Rescale intensities of a PIL Image

Question

What is the simplest/cleanest way to rescale the intensities of a PIL Image?

Suppose that I have a 16-bit image from a 12-bit camera, so only the values 0–4095 are in use. I would like to rescale the intensities so that the entire range 0–65535 is used. What is the simplest/cleanest way to do this when the image is represented as PIL's Image type?

The best solution I have come up with so far is:

pixels = img.getdata()
img.putdata(pixels, 16)

That works, but always leaves the four least significant bits blank. Ideally, I would like to shift each value four bits to the left, then copy the four most significant bits to the four least significant bits. I don't know how to do that fast.

Answer 1

What you need to do is Histogram Equalization. For how to do it with python and pil:

• LINK1
• LINK2

EDIT: Code to shift each value four bits to the left, then copy the four most significant bits to the four least significant bits...

def f(n):
   return  n<<4 + int(bin(n)[2:6],2)

print(f(0))
print(f(2**12))

# output
>>> 0
    65664 # Oops > 2^16

Answer 2

Why would you want to copy the 4 msb back into the 4 lsb? You only have 12 significant bits of information per pixel. Nothing you do will improve that. If you are OK with only having 4K of intensities, which is fine for most applications, then your solution is correct and probably optimal. If you need more levels of shading, then as David posted, recompute using a histogram. But, this will be significantly slower.

But, copying the 4 msb into the 4 lsb is NOT the way to go :)

Answer 3

Maybe you should pass 16. (a float) instead of 16 (an int). I was trying to test it, but for some reason putdata does not multiply at all... So I hope it just works for you.

Answer 4

Since you know that the pixel values are 0-4095, I can't find a faster way than this:

new_image= image.point(lambda value: value<<4 | value>>8)

According to the documentation, the lambda function will be called at most 4096 times, whatever the size of your image.

EDIT: Since the function given to point must be of the form argument * scale + offset for in I image, then this is the best possible using the point function:

new_image= image.point(lambda argument: argument*16)
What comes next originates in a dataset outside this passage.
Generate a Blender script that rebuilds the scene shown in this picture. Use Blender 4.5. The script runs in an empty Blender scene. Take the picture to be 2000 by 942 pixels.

The maximum output pixel value will be 65520.

A second take:

A modified version of your own solution, using itertools for improved efficiency:

import itertools as it # for brevity
import operator

def scale_12to16(image):
    new_image= image.copy()
    new_image.putdata(
        it.imap(operator.or_,
            it.imap(operator.lshift, image.getdata(), it.repeat(8)),
            it.imap(operator.rshift, image.getdata(), it.repeat(4))
        )
    )
    return new_image

This avoids the limitation of the point function argument.